Learning-Based Rich Feedback HARQ for Energy-Efficient Uplink Short Packet Transmission
Martin Voigt Vejling, Federico Chiariotti, Anders Ellersgaard Kalør, Deniz Gündüz, Gianluigi Liva, Petar Popovski
TL;DR
This work tackles energy efficiency in uplink short-packet transmission under reliability and latency constraints by relocating computational burden from a power-constrained transmitter to a capable receiver. It introduces Reinforcement-based Adaptive Feedback (RAF), a rich feedback HARQ scheme where the receiver learns a puncturing pattern for the next round based on the decoder's a posteriori entropy, using Deep Q-Learning within a finite-horizon MDP. The method leverages the state $\mathbf{h}_t$ (entropy vector) and actions that specify how many symbols to retransmit, optimizing the discounted objective $\mathbb{E}[E_b(T)\gamma^T]$ to balance energy, latency, and reliability. Across simulations with non-binary GF($q$) codes and various modulation schemes, RAF achieves Pareto-dominant performance over conventional HARQ baselines, including under fading channels, demonstrating robust adaptability and practical impact for energy-limited uplink devices.
Abstract
The trade-off between reliability, latency, and energy efficiency is a central problem in communication systems.
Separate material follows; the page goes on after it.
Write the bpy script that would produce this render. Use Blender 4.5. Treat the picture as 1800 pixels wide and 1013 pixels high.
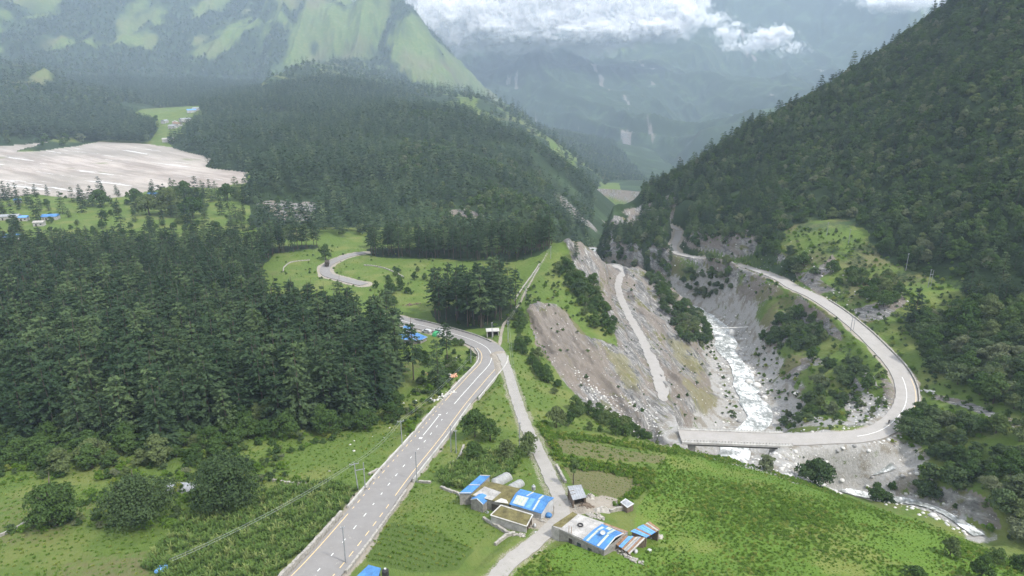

Advanced hybrid automated repeat request (HARQ) techniques reduce retransmissions required for reliable communication but incur high computational costs. Strict energy constraints apply mainly to devices, while the access point receiving their packets is usually connected to the electrical grid. Therefore, moving the computational complexity from the transmitter to the receiver may provide a way to improve this trade-off. We propose the reinforcement-based adaptive feedback (RAF) scheme, a departure from traditional single-bit feedback HARQ, introducing adaptive rich feedback where the receiver requests the coded retransmission of specific symbols. Simulation results show that RAF achieves a better trade-off between energy efficiency, reliability, and latency, compared to existing HARQ solutions. Our RAF scheme can easily adapt to different modulation schemes and can also generalize to different channel statistics.